By rebuilding drawings before export, automating repetitive outputs, and giving Cove a repeatable way to process large batches of deliverables, #Task removed a layer of friction that had been absorbing time and attention.

It also opened Jay’s eyes to further automation opportunities. In one example, he later realised that #Task included a drawing split tool that could have saved several days of manual work on a massive multi-sheet file.

That learning curve has been part of the upside: the more Cove Engineering uses #Task, the more opportunities it finds to eliminate wasted effort.

Fast adoption and immediate team buy-in

A major reason #Task has worked well at Cove is that the onboarding experience was simple.

Licensing and installation were easy. The team is made up of experienced CAD users across different ages and roles, and everyone picked the software up quickly. 

Jay sums up the experience clearly: “You just pay the money, sign in and get going.”

That low-friction adoption matters in an engineering business. Software only creates value when people actually use it. #Task cleared that hurdle immediately.

Jay’s verdict on internal adoption is equally direct: “The team basically love it.”

That reaction is telling. Engineers do not need more friction in their day. They need tools that remove it. On that front, #Task delivered visible value almost immediately, particularly on projects where unattended overnight automation made the difference between lost hours and completed outputs.

The results: better use of engineering time and a stronger backend workflow

Cove Engineering’s work is highly project-specific, so Jay is careful not to treat software as a magic solution for every scenario.
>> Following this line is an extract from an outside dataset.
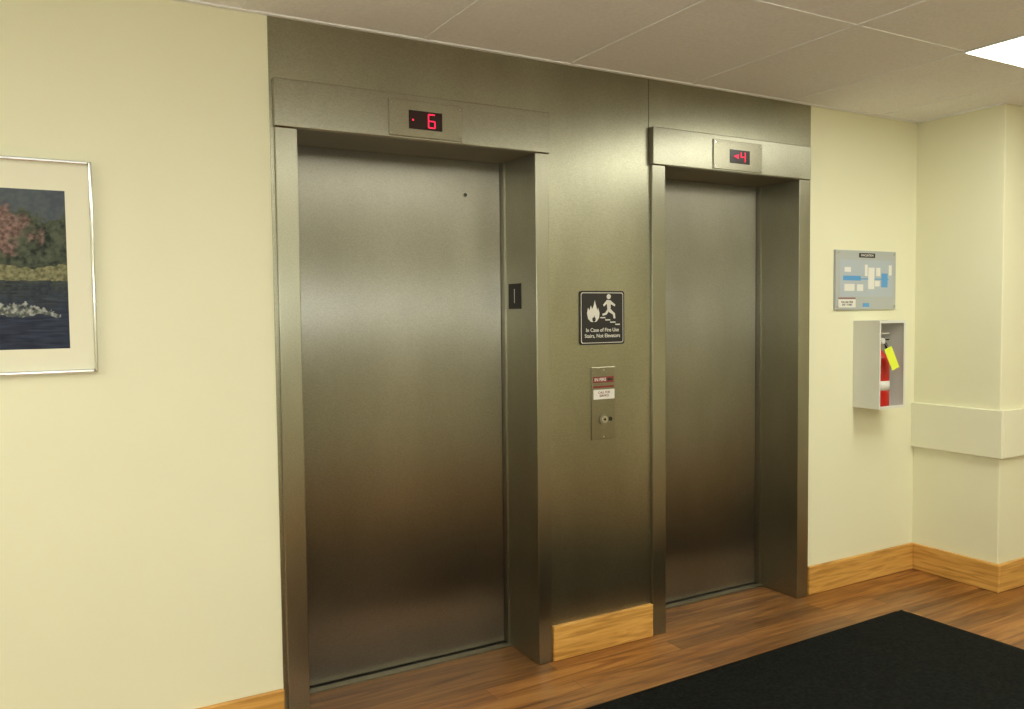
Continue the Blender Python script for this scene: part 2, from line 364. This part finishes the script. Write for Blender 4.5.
pm,nt,b=newmat('printed_photograph');at=nt.nodes.new('ShaderNodeAttribute');at.attribute_name='Col';nt.links.new(at.outputs[0],b.inputs['Base Color']);b.inputs['Roughness'].default_value=.7;b.inputs['Specular IOR Level'].default_value=.3
link('photo_print',me,((px0+px1)/2,-.0125,(pz0+pz1)/2),pm,pf)

# ---------------------------------------------------------------- floor mat
bm=bmesh.new();w,h=2.75,1.75;gx,gy=110,70;rc=.05
V=[[None]*(gy+1) for _ in range(gx+1)]
for i in range(gx+1):
    for j in range(gy+1):
        x=(i/gx-.5)*w;y=(j/gy-.5)*h
        dx=max(0,abs(x)-(w/2-rc));dy=max(0,abs(y)-(h/2-rc));q=math.hypot(dx,dy)
        if q>rc and q>0: x=math.copysign(w/2-rc+dx*rc/q,x);y=math.copysign(h/2-rc+dy*rc/q,y)
        ed=min(w/2-abs(x),h/2-abs(y))
        z=.009+.0025*noise.noise(Vector((x*3,y*3,0)))*(1 if ed<.3 else .3)
        if ed<.012: z=.003
        y+=.016*noise.noise(Vector((x*2.5,0,5)))+.006*noise.noise(Vector((x*9,0,8)));x+=.006*noise.noise(Vector((0,y*3,9)))
        V[i][j]=bm.verts.new((x,y,z))
for i in range(gx):
    for j in range(gy): bm.faces.new((V[i][j],V[i+1][j],V[i+1][j+1],V[i][j+1])).smooth=True
ext=[e for e in bm.edges if e.is_boundary]
r=bmesh.ops.extrude_edge_only(bm,edges=ext)
for v in r['geom']:
    if isinstance(v,bmesh.types.BMVert): v.co.z=0.0005
me=bpy.data.meshes.new('floor_mat');bm.to_mesh(me);bm.free()
mt=link('floor_mat',me,(2.30,-1.30,0),MATM,None);mt.rotation_euler=(0,0,math.radians(1.2))

# ---------------------------------------------------------------- lights
def pt(name,loc,e,r,col):
    l=bpy.data.lights.new(name,'POINT');l.energy=e;l.shadow_soft_size=r;l.color=col;o=bpy.data.objects.new(name,l);COL.objects.link(o);o.location=loc
pt('camera_flash',(.04,-2.93,1.54),68,.04,(.9,.97,1))
wd=bpy.data.worlds.new('world');S.world=wd;wd.use_nodes=True;wd.node_tree.nodes['Background'].inputs[0].default_value=(1,.9,.7,1);wd.node_tree.nodes['Background'].inputs[1].default_value=.1

# ---------------------------------------------------------------- camera
yaw,pit,rol,f=.5216,-.0499,-.0106,835.3956
Fw=Vector((math.sin(yaw)*math.cos(pit),math.cos(yaw)*math.cos(pit),math.sin(pit)))
R0=Vector((math.cos(yaw),-math.sin(yaw),0));U0=R0.cross(Fw)
R=R0*math.cos(rol)+U0*math.sin(rol);U=-R0*math.sin(rol)+U0*math.cos(rol)
cd=bpy.data.cameras.new('camera');cd.sensor_width=36;cd.lens=f*36/1024;cd.clip_start=.02
co=bpy.data.objects.new('camera',cd);COL.objects.link(co)
M=Matrix((R,U,-Fw)).transposed().to_4x4();M.translation=Vector((0,-2.9503,1.4787));co.matrix_world=M
S.camera=co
But when the right project comes along—especially a large, drawing-heavy one—his assessment is unequivocal: #Task is a game-changer.

The most obvious impact has been on productivity. Instead of burning hours on repetitive exports, the team can focus on higher-value work such as design, detailing, procurement support, and delivery.

That productivity lift shows up in practical ways. Large batches of PDFs and DXFs can be generated unattended, often overnight. BOMs and cut lists can be extracted to support project management and purchasing. Engineers spend less time on manual administration and more time on work that adds value. And Cove has greater confidence in keeping critical drafting work in-house rather than pushing it out and compromising on speed, cost, or control.

For a consultancy that needs to stay agile while handling highly varied projects, that matters. #Task helps Cove keep pace with the reality of its business.

A positive experience with Central Innovation

For Jay, the value of the software is reinforced by the experience of working with Central Innovation.

Cove did not need a complicated implementation program. It needed a straightforward introduction, responsive help, and support when questions or edge cases came up.

Jay’s feedback on that experience is positive.
“If you are dealing with large quantities of CAD, #Task is simply a game-changer,” he says.

“The CI team have been fantastic to work with, and continue to provide great support.”

That combination matters. For Cove Engineering, #Task is not just a tool. It is a practical productivity asset backed by people who understand the engineering environment it needs to operate in.

Why Jay’s message to other engineering teams is so clear

Asked what he would say to other engineering or manufacturing businesses considering #Task, Jay’s answer is immediate: “It’s a no-brainer.”

That endorsement carries weight because it comes from a business dealing with real CAD complexity, real variability between projects, and real pressure on engineering time.

For Cove Engineering, #Task has become a practical way to turn lost backend hours into productive engineering time.

Jay’s closing view says it all: “I wish I’d known about it years ago.”